## Data segment
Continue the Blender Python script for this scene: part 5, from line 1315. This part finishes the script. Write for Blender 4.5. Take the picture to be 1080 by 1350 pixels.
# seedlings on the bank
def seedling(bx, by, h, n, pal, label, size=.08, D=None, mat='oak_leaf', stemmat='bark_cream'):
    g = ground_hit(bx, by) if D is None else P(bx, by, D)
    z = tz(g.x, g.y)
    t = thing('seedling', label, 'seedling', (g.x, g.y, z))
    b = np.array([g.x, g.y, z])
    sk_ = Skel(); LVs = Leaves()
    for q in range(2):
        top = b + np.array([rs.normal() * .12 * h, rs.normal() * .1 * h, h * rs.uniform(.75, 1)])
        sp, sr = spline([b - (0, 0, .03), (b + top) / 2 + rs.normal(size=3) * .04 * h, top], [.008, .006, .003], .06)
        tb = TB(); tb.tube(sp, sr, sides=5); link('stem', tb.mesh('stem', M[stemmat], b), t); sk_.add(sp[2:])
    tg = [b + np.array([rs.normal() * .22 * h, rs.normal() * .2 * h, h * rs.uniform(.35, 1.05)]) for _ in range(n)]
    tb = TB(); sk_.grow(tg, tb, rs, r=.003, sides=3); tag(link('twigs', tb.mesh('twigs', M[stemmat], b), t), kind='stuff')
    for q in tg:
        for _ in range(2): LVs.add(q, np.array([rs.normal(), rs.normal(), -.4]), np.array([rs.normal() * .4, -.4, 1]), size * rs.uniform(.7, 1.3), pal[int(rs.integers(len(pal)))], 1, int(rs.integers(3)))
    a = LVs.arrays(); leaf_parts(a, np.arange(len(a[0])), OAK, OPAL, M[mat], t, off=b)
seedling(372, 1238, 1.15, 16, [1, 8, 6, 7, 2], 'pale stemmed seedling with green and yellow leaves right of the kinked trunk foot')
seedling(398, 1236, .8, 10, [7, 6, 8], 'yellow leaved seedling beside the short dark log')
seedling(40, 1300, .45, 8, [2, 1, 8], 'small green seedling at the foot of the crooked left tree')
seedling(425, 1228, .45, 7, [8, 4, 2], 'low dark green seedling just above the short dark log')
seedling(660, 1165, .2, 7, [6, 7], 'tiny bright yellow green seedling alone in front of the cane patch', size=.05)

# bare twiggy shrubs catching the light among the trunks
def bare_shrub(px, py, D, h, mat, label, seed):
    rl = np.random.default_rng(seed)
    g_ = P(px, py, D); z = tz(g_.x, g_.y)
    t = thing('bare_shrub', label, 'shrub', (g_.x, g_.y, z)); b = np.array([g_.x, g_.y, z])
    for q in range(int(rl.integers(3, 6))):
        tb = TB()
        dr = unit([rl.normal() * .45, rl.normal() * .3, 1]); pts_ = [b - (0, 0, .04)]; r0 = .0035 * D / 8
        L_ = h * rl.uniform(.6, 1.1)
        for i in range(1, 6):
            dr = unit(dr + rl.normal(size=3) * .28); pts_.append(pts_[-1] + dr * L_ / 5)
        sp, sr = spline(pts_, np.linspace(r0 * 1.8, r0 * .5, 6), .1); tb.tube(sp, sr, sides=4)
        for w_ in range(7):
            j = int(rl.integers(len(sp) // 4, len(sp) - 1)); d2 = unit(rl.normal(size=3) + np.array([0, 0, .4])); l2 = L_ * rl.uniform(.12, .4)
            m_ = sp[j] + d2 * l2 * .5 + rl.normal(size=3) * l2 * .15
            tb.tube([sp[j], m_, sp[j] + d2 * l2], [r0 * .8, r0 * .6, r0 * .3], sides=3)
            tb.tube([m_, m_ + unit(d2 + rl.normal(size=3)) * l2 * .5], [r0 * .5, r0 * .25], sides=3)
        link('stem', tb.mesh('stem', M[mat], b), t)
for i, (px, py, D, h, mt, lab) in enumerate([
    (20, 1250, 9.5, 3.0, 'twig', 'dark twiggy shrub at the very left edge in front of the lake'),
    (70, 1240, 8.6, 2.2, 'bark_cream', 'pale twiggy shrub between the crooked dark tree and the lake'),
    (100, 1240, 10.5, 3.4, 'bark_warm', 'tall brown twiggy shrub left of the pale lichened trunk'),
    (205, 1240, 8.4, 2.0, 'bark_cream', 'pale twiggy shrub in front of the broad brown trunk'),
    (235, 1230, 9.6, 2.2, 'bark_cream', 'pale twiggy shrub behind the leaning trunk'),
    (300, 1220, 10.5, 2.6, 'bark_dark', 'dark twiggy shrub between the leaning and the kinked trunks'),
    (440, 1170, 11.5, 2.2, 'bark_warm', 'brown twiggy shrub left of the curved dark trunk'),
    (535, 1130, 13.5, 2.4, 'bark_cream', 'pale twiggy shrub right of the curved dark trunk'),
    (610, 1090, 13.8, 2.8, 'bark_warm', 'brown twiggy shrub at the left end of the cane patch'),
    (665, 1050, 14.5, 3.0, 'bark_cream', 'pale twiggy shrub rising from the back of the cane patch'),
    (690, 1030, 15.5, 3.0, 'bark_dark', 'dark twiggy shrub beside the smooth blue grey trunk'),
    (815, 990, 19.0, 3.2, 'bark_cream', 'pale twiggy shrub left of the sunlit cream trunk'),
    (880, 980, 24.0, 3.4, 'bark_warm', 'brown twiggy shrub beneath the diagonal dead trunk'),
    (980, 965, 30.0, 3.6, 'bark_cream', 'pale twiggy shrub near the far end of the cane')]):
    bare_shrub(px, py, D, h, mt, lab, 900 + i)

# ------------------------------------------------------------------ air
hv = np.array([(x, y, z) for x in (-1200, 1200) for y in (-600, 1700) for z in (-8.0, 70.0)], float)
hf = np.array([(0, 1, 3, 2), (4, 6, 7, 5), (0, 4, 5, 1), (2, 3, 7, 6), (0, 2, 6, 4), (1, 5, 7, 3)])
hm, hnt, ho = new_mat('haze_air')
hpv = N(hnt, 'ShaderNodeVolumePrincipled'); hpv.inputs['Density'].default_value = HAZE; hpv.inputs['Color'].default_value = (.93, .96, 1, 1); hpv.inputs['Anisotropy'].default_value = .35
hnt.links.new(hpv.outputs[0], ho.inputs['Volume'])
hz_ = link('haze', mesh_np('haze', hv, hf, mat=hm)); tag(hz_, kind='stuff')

## Goal
Give every line of the material again, exactly as it reads.

## Task solution
Continue the Blender Python script for this scene: part 5, from line 1315. This part finishes the script. Write for Blender 4.5. Take the picture to be 1080 by 1350 pixels.
# seedlings on the bank
def seedling(bx, by, h, n, pal, label, size=.08, D=None, mat='oak_leaf', stemmat='bark_cream'):
    g = ground_hit(bx, by) if D is None else P(bx, by, D)
    z = tz(g.x, g.y)
    t = thing('seedling', label, 'seedling', (g.x, g.y, z))
    b = np.array([g.x, g.y, z])
    sk_ = Skel(); LVs = Leaves()
    for q in range(2):
        top = b + np.array([rs.normal() * .12 * h, rs.normal() * .1 * h, h * rs.uniform(.75, 1)])
        sp, sr = spline([b - (0, 0, .03), (b + top) / 2 + rs.normal(size=3) * .04 * h, top], [.008, .006, .003], .06)
        tb = TB(); tb.tube(sp, sr, sides=5); link('stem', tb.mesh('stem', M[stemmat], b), t); sk_.add(sp[2:])
    tg = [b + np.array([rs.normal() * .22 * h, rs.normal() * .2 * h, h * rs.uniform(.35, 1.05)]) for _ in range(n)]
    tb = TB(); sk_.grow(tg, tb, rs, r=.003, sides=3); tag(link('twigs', tb.mesh('twigs', M[stemmat], b), t), kind='stuff')
    for q in tg:
        for _ in range(2): LVs.add(q, np.array([rs.normal(), rs.normal(), -.4]), np.array([rs.normal() * .4, -.4, 1]), size * rs.uniform(.7, 1.3), pal[int(rs.integers(len(pal)))], 1, int(rs.integers(3)))
    a = LVs.arrays(); leaf_parts(a, np.arange(len(a[0])), OAK, OPAL, M[mat], t, off=b)
seedling(372, 1238, 1.15, 16, [1, 8, 6, 7, 2], 'pale stemmed seedling with green and yellow leaves right of the kinked trunk foot')
seedling(398, 1236, .8, 10, [7, 6, 8], 'yellow leaved seedling beside the short dark log')
seedling(40, 1300, .45, 8, [2, 1, 8], 'small green seedling at the foot of the crooked left tree')
seedling(425, 1228, .45, 7, [8, 4, 2], 'low dark green seedling just above the short dark log')
seedling(660, 1165, .2, 7, [6, 7], 'tiny bright yellow green seedling alone in front of the cane patch', size=.05)

# bare twiggy shrubs catching the light among the trunks
def bare_shrub(px, py, D, h, mat, label, seed):
    rl = np.random.default_rng(seed)
    g_ = P(px, py, D); z = tz(g_.x, g_.y)
    t = thing('bare_shrub', label, 'shrub', (g_.x, g_.y, z)); b = np.array([g_.x, g_.y, z])
    for q in range(int(rl.integers(3, 6))):
        tb = TB()
        dr = unit([rl.normal() * .45, rl.normal() * .3, 1]); pts_ = [b - (0, 0, .04)]; r0 = .0035 * D / 8
        L_ = h * rl.uniform(.6, 1.1)
        for i in range(1, 6):
            dr = unit(dr + rl.normal(size=3) * .28); pts_.append(pts_[-1] + dr * L_ / 5)
        sp, sr = spline(pts_, np.linspace(r0 * 1.8, r0 * .5, 6), .1); tb.tube(sp, sr, sides=4)
        for w_ in range(7):
            j = int(rl.integers(len(sp) // 4, len(sp) - 1)); d2 = unit(rl.normal(size=3) + np.array([0, 0, .4])); l2 = L_ * rl.uniform(.12, .4)
            m_ = sp[j] + d2 * l2 * .5 + rl.normal(size=3) * l2 * .15
            tb.tube([sp[j], m_, sp[j] + d2 * l2], [r0 * .8, r0 * .6, r0 * .3], sides=3)
            tb.tube([m_, m_ + unit(d2 + rl.normal(size=3)) * l2 * .5], [r0 * .5, r0 * .25], sides=3)
        link('stem', tb.mesh('stem', M[mat], b), t)
for i, (px, py, D, h, mt, lab) in enumerate([
    (20, 1250, 9.5, 3.0, 'twig', 'dark twiggy shrub at the very left edge in front of the lake'),
    (70, 1240, 8.6, 2.2, 'bark_cream', 'pale twiggy shrub between the crooked dark tree and the lake'),
    (100, 1240, 10.5, 3.4, 'bark_warm', 'tall brown twiggy shrub left of the pale lichened trunk'),
    (205, 1240, 8.4, 2.0, 'bark_cream', 'pale twiggy shrub in front of the broad brown trunk'),
    (235, 1230, 9.6, 2.2, 'bark_cream', 'pale twiggy shrub behind the leaning trunk'),
    (300, 1220, 10.5, 2.6, 'bark_dark', 'dark twiggy shrub between the leaning and the kinked trunks'),
    (440, 1170, 11.5, 2.2, 'bark_warm', 'brown twiggy shrub left of the curved dark trunk'),
    (535, 1130, 13.5, 2.4, 'bark_cream', 'pale twiggy shrub right of the curved dark trunk'),
    (610, 1090, 13.8, 2.8, 'bark_warm', 'brown twiggy shrub at the left end of the cane patch'),
    (665, 1050, 14.5, 3.0, 'bark_cream', 'pale twiggy shrub rising from the back of the cane patch'),
    (690, 1030, 15.5, 3.0, 'bark_dark', 'dark twiggy shrub beside the smooth blue grey trunk'),
    (815, 990, 19.0, 3.2, 'bark_cream', 'pale twiggy shrub left of the sunlit cream trunk'),
    (880, 980, 24.0, 3.4, 'bark_warm', 'brown twiggy shrub beneath the diagonal dead trunk'),
    (980, 965, 30.0, 3.6, 'bark_cream', 'pale twiggy shrub near the far end of the cane')]):
    bare_shrub(px, py, D, h, mt, lab, 900 + i)

# ------------------------------------------------------------------ air
hv = np.array([(x, y, z) for x in (-1200, 1200) for y in (-600, 1700) for z in (-8.0, 70.0)], float)
hf = np.array([(0, 1, 3, 2), (4, 6, 7, 5), (0, 4, 5, 1), (2, 3, 7, 6), (0, 2, 6, 4), (1, 5, 7, 3)])
hm, hnt, ho = new_mat('haze_air')
hpv = N(hnt, 'ShaderNodeVolumePrincipled'); hpv.inputs['Density'].default_value = HAZE; hpv.inputs['Color'].default_value = (.93, .96, 1, 1); hpv.inputs['Anisotropy'].default_value = .35
hnt.links.new(hpv.outputs[0], ho.inputs['Volume'])
hz_ = link('haze', mesh_np('haze', hv, hf, mat=hm)); tag(hz_, kind='stuff')